The University of Maryland, Baltimore County is uniquely located on the edge of a complicated city: both close to everything and in the center of nothing at all. For most students, their education starts and ends in the classroom, and there are few opportunities to connect school experiences to the wider world of Baltimore and the national landscape.
Last year, one of my classes offered extra credit for visiting a museum in D.C. I was initially excited about the chance to get out of the classroom and use what I had been learning in the real world, but concerns about transportation, cost and scheduling ended up preventing me from going.
Frustrated with these structural barriers and bored of the purely abstract (and at times useless) learning that characterizes university life, I sought out a service-learning position with the Shriver Center, only to discover that these positions are uncredited and unpaid. As a full-time student with work and family obligations, I — and many others like me — cannot afford to give up another 15 hours a week for difficult labor without receiving academic credit or payment.
Yet without these opportunities to engage with the community, students can spend a full four years at UMBC without feeling any connection to the city in which they live. Humanities majors learn about history and social processes without ever getting to see them in person, while STEM majors’ research often never leaves academic spaces.
Some fields encourage the practical application of in-class knowledge more than others. Social work majors, for example, are required to take two classes placing them with a social service agency in Baltimore before they can graduate.
For most students, however, the knowledge they gain in school remains abstract, research-based and completely removed from the hands-on world they enter upon graduation. The disconnect between UMBC classrooms and the outside world breeds ignorance and a lack of empathy for those who live and work outside of the UMBC community.
Perhaps more classes should follow the Department of Social Work’s example, and help students find real uses for their knowledge by sponsoring field trips or service opportunities into neighboring communities that show relevance to class curriculum.

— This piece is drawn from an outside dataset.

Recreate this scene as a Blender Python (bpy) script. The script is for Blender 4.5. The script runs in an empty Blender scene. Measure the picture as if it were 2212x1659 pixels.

Rather than teaching students about an environmental phenomenon, let them see it for themselves and catalog these factors in parks and public spaces. Instead of telling students that inequality exists, take them to volunteer for a few hours at a homeless shelter or in the Baltimore public school system, so that they can actually do something about it. Teach students that the information they learn in class is more than just a means of getting a good grade, but a useful way of navigating the world and affecting real change.
Knowledge is not developed or produced in a bubble, and it shouldn’t be learned in a bubble either. If we are to care about what we learn in class, then it needs to have context and a purpose behind it. The concept of field trips might sound like it belongs in elementary school, but if we are to really make anything out of what we learn at UMBC then they might just be essential.